A veces parece
que estamos en el centro de la fiesta.
Sin embargo,
en el centro de la fiesta no hay nadie.
En el centro de la fiesta está el vacío.
Pero en el centro del vacío hay otra fiesta.
Roberto Juarroz
Muitas frases famosas tentam explicar o futebol, da forma mais simples possível, como um jogo de onze contra onze. No entanto, na dinâmica do jogo, as variantes do número de jogadores diretamente envolvidos é muito superior a um simples 11/11, já que cada uma das unidades coletivas se pode dividir para enfrentar a outra unidade coletiva também igualmente dividida. Ou seja, o jogo passa por ser uma constante tensão entre superioridades, igualdades e inferioridades numéricas em determinada zona do campo. A realidade aponta para uma situação bastante complexa de funções matemáticas que se implicam umas sobre as outras.
O ponto de ligação entre as diferentes situações do jogo, que podem modificar-se em décimos de segundo, é a bola. A bola funciona como o elemento regulador destas tensões, posicionando-se como referência central da análise de cada situação. De uma forma simplificada, ouvimos muitas vezes que “elas contam é lá dentro”. Ou seja, todos os recursos do jogo estão apontados para obter o golo. Mas, como não há um caminho fácil para construir um golo – lembrem-se, estamos em plena selva matemática de constantes mutações de uma equação construída pelas dinâmicas das duas equipas – organizar a complexidade é a única solução.
A organização do centro do jogo ofensivo e defensivo procura, assim, “constituir-se [como] uma preocupação fundamental para o treinador, enquanto estrutura menos complexa da organização dinâmica da equipa”, como afirmam Vítor Maçãs e José Jorge Brito (1). Os autores propõem um raciocínio coletivo, onde o portador da bola tem o poder de decisão sobre a forma como incitar os comportamentos dos seus companheiros e adversários em busca do objetivo do golo. Conforme à sua decisão, os elementos que estão mais próximos na primeira, segunda e terceira linha de passe pertencem, também, a esse centro de jogo e comportam-se como tal.

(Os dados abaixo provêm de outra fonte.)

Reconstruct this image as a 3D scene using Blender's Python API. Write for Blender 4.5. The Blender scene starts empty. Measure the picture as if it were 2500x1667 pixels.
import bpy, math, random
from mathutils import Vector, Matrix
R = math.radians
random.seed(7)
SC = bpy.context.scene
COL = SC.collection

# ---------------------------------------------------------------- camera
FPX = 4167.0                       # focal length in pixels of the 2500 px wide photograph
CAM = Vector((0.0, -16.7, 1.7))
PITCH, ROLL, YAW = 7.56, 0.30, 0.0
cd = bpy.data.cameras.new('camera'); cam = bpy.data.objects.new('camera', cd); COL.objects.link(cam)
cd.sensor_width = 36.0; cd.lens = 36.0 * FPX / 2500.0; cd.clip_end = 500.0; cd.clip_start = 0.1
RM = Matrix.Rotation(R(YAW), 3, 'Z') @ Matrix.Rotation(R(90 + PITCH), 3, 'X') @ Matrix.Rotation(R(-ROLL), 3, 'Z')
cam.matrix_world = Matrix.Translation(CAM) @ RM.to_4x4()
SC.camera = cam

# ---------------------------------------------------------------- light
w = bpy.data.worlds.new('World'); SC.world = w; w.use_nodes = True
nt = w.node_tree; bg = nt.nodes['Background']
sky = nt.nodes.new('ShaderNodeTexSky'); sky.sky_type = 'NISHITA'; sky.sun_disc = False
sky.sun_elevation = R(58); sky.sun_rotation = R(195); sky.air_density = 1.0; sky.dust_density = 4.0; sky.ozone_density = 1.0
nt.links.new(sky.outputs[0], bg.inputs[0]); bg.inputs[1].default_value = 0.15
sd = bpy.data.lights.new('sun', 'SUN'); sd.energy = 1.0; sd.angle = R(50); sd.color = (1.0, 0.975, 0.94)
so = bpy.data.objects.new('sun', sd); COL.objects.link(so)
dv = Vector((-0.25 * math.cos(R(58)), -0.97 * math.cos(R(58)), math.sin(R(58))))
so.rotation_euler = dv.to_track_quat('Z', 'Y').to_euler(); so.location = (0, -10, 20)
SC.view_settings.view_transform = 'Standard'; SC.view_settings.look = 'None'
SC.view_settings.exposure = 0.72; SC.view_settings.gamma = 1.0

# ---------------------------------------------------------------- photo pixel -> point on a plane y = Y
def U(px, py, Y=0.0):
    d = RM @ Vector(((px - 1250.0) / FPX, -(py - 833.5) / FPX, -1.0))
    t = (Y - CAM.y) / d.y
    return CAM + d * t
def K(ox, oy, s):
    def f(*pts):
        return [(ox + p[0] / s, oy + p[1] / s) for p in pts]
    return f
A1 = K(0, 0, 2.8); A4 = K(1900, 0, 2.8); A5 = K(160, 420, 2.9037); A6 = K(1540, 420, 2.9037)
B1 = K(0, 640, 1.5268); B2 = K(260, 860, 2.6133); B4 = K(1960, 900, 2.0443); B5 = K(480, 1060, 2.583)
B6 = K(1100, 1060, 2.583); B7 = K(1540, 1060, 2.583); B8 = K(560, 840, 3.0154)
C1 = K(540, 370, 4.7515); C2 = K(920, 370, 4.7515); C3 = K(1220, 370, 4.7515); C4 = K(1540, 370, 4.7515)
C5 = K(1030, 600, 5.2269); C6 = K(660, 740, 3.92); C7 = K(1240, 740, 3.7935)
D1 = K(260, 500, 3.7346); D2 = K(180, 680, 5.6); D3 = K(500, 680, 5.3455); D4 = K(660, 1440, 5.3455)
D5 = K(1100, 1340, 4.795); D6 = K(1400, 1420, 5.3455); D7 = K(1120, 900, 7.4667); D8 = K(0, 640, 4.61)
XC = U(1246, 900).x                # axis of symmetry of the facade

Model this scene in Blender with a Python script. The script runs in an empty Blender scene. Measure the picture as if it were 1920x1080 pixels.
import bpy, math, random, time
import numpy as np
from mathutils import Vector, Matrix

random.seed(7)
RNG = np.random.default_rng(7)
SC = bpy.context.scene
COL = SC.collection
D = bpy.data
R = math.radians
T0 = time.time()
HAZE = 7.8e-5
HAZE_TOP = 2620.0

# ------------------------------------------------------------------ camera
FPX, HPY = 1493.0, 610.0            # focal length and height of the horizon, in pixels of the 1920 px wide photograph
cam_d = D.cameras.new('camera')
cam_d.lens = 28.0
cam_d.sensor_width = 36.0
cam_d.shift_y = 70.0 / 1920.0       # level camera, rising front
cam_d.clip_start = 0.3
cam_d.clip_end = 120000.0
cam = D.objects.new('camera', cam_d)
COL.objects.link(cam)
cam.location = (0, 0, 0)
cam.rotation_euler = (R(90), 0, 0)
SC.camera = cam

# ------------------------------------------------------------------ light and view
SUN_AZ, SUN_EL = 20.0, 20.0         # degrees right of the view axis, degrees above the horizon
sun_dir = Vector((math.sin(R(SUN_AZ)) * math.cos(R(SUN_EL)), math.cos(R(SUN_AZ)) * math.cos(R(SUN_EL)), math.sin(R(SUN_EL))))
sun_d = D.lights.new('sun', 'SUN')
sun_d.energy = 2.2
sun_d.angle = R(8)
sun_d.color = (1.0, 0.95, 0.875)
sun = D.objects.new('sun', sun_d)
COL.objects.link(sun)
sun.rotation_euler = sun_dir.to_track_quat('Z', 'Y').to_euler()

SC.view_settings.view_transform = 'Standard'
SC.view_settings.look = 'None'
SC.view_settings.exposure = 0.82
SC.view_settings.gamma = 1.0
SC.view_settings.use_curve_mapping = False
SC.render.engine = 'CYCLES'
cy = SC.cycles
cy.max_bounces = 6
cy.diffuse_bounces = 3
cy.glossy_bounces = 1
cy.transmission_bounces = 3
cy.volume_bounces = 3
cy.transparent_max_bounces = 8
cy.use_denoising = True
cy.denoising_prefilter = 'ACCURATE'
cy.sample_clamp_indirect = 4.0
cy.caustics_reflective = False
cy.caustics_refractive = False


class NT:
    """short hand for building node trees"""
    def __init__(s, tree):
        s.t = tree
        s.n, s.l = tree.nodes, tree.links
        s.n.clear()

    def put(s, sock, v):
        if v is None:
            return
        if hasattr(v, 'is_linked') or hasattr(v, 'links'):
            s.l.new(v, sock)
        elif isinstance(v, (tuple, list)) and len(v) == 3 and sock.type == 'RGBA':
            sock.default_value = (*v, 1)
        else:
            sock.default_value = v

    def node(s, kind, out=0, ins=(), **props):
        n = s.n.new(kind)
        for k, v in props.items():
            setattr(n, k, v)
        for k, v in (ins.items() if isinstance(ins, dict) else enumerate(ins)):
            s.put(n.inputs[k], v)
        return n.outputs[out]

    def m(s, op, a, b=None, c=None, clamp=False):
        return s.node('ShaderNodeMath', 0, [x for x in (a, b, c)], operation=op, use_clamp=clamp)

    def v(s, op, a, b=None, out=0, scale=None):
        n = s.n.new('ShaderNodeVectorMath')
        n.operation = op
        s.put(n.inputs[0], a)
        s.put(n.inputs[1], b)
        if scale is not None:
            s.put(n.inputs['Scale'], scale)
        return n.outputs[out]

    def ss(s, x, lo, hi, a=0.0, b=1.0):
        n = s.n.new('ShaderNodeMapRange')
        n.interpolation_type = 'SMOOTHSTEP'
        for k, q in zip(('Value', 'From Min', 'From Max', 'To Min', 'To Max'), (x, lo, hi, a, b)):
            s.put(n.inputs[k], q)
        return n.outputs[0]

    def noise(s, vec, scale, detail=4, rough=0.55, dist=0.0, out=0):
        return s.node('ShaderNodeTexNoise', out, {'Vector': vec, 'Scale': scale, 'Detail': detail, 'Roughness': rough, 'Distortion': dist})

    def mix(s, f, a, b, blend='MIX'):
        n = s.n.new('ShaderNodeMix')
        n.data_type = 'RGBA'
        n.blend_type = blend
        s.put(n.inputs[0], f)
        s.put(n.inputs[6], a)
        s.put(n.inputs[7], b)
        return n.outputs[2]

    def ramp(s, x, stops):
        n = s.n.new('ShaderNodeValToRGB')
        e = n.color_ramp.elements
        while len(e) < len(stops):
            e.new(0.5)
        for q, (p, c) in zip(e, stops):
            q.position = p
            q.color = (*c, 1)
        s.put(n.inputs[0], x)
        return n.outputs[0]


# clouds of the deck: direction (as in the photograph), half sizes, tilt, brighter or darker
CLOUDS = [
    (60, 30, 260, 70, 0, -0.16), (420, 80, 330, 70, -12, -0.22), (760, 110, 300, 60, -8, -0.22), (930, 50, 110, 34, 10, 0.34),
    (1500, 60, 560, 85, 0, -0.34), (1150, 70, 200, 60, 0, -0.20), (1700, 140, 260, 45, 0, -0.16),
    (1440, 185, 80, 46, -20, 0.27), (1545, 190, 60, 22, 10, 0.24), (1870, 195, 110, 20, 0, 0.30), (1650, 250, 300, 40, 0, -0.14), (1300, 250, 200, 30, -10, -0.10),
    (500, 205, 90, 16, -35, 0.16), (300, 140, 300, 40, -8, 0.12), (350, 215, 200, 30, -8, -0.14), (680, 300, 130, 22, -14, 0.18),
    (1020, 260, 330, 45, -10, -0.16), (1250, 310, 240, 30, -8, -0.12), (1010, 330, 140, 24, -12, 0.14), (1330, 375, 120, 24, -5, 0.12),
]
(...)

A questão numérica, aqui, é interessante e deve ser colocada em causa, porque conforme a situação de superioridade, igualdade ou inferioridade do coletivo, o número de jogadores no centro do jogo pode aumentar ou diminuir, sendo que esse contexto será, também, fundamental, para a sugestão do melhor comportamento a tomar.
Mas continuemos. Para os jogadores da equipa do portador da bola que não estão dentro desse centro de jogo, Vítor Maçãs e José Jorge Brito propõem a assunção de “alguns comportamentos que contribuam para dinâmica coletiva da equipa, em termos ofensivos, mais próximos da sua dimensão macro”, relevando os conceitos de profundidade, largura e equilíbrio para precaver a situação de transição.
Esta ideia remete-nos para uma das ideias base do jogo de posição, que na sua leitura dos reajustes constantes, nos impõe esta noção de cruzamento de variáveis sobre variáveis. Ou seja, abandonámos o 11/11 para nos centrarmos na lógica das superioridades, igualdades e inferioridades, em 3v2, 4v3, 4v4, 4v5 e demais possibilidades. No entanto, para cada uma destas variáveis constrói-se uma segunda, que pode considerar-se, na maior parte das vezes, como o seu exato contrário, onde novas decisões estão a ser tomadas por cada elemento, por muito afastado da bola e do centro do jogo que este esteja.
A simplificação da análise do jogo leva, desta forma, a uma maior complexidade da mesma, gerando uma tensão externa que é, de certa maneira, uma presença constante, não só no jogo, mas em toda a sociedade. A tensão entre jogador e treinador. Porque quem joga o jogo são os jogadores (num crescente quadro de tomadas de decisão com e sem bola, na proximidade ou no afastamento da mesma), mas quem joga o jogo dos jogadores são os treinadores, organizando a perspetiva macro para que na perspetiva micro o caminho para o golo apareça. O interessante, aqui, é que o treinador tem que estar sempre consciente daquilo que está acontecer perante cada um dos jogadores, da mesma maneira que devemos ambicionar que cada jogador tenha a mesma consciência daquilo que acontece a si, aos seus companheiros e ao seu treinador.
Mas muitas vezes os jogadores não percebem isso, acham que só estamos a ser chatos ou “demasiado rigorosos”. Por isso, como dizes, experimentar, jogar muitas vezes, jogar até em funções de outros companheiros é decisivo para fazer crescer o saber sobre o saber fazer e não os obrigando a fazer só porque o treinador diz.
Ricardo Ferreira
(1) Vítor Maçãs e José Jorge Brito – Futebol: ensinar a decidir no jogo.